NAVER LABS Europe seminars are open to the public. Please register to participate.
Date: 13th February 2026, 11:00 am (CET)
About the speaker: Silvia Rossi is a full professor of Computer Science at the Department of Electrical Engineering and Information Technologies, University of Naples Federico II. She serves as the scientific director of the PRISCA Lab (Projects of Intelligent Robotics and Advanced Cognitive Systems). Prof. Rossi holds an M.Sc. in Physics from the University of Naples Federico II (2001) and a Ph.D. in Information and Communication Technologies from the University of Trento (2006). She has played a key role in numerous EU and international research projects and is currently the principal investigator and coordinator of several major initiatives, including the HORIZON-MSCA-2023-DN SWEET (Social aWareness for sErvicE roboTs), and HORIZON-TMA-MSCA-DN TRAIL (TRAnsparent, InterpretabLe Robots). Prof. Rossi chaired the RO-MAN conferences in 2020 and 2022 and is an active member of program committees for leading conferences in human-robot interaction and artificial intelligence. Her research focuses on Socially Assistive Robotics, Human-Robot Interaction, Cognitive Architectures, and User Profiling and Adaptive Systems. Her work explores computational methods for designing autonomous agents that can adapt their behavior to effectively interact with and support users.
Abstract: For service robots to successfully transition from controlled labs to complex, human-populated environments, they must evolve from seeing people as mere dynamic obstacles to recognizing them as social partners. Even in non-interactive tasks, effective and socially acceptable deployment requires perceiving and responding to human states, intentions, and emotions, and integrating these cues into the robot’s decision-making processes. At the same time, their own actions must be designed to “speak” clearly: movements that are legible, predictable, and easy for people to interpret. This talk will explore these two complementary dimensions—human-aware perception and human-understandable action. We first address the physical dimension of interaction, where robot movements must be designed to be “legible” and predictable—essentially “speaking” intent through action.

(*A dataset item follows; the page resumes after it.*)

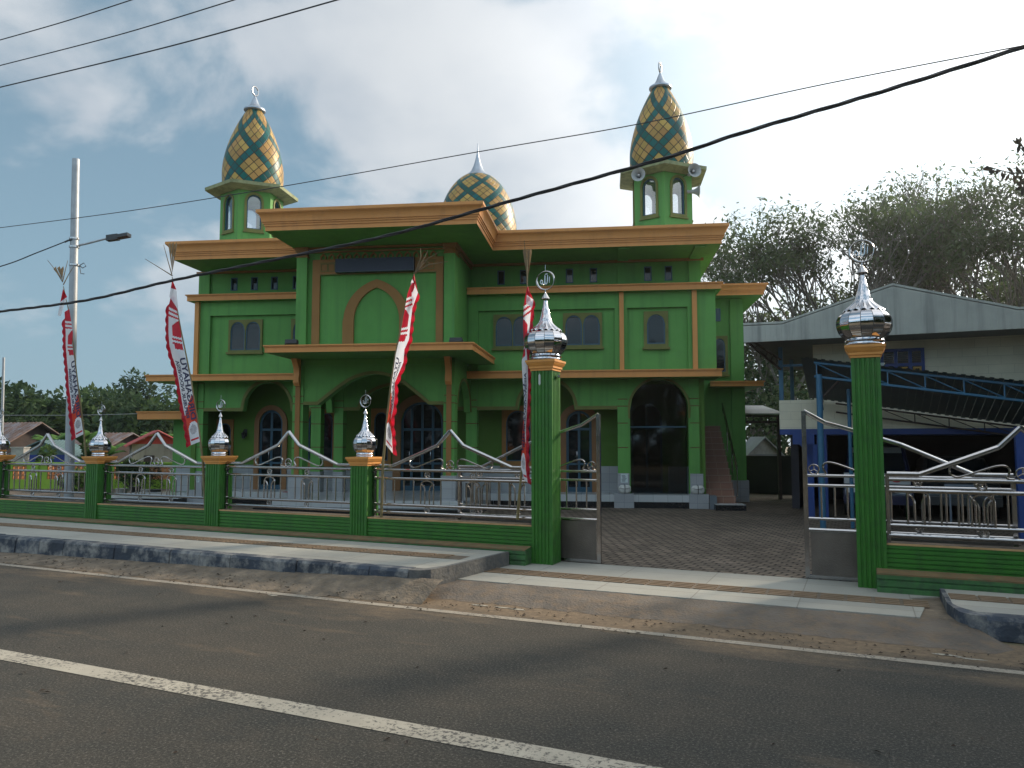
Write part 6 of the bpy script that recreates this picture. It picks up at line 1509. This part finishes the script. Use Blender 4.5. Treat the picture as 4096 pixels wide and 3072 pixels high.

However, physical legibility alone is insufficient without a foundation of deep situational awareness. Central to this framework is the integration of Theory of Mind (ToM), allowing robots to “mentalize” a user’s cognitive and affective states. Drawing on real-world applications like the BRILLO bartender, this talk provides a roadmap for developing robots capable of long-term, personalized, and socially aware operations.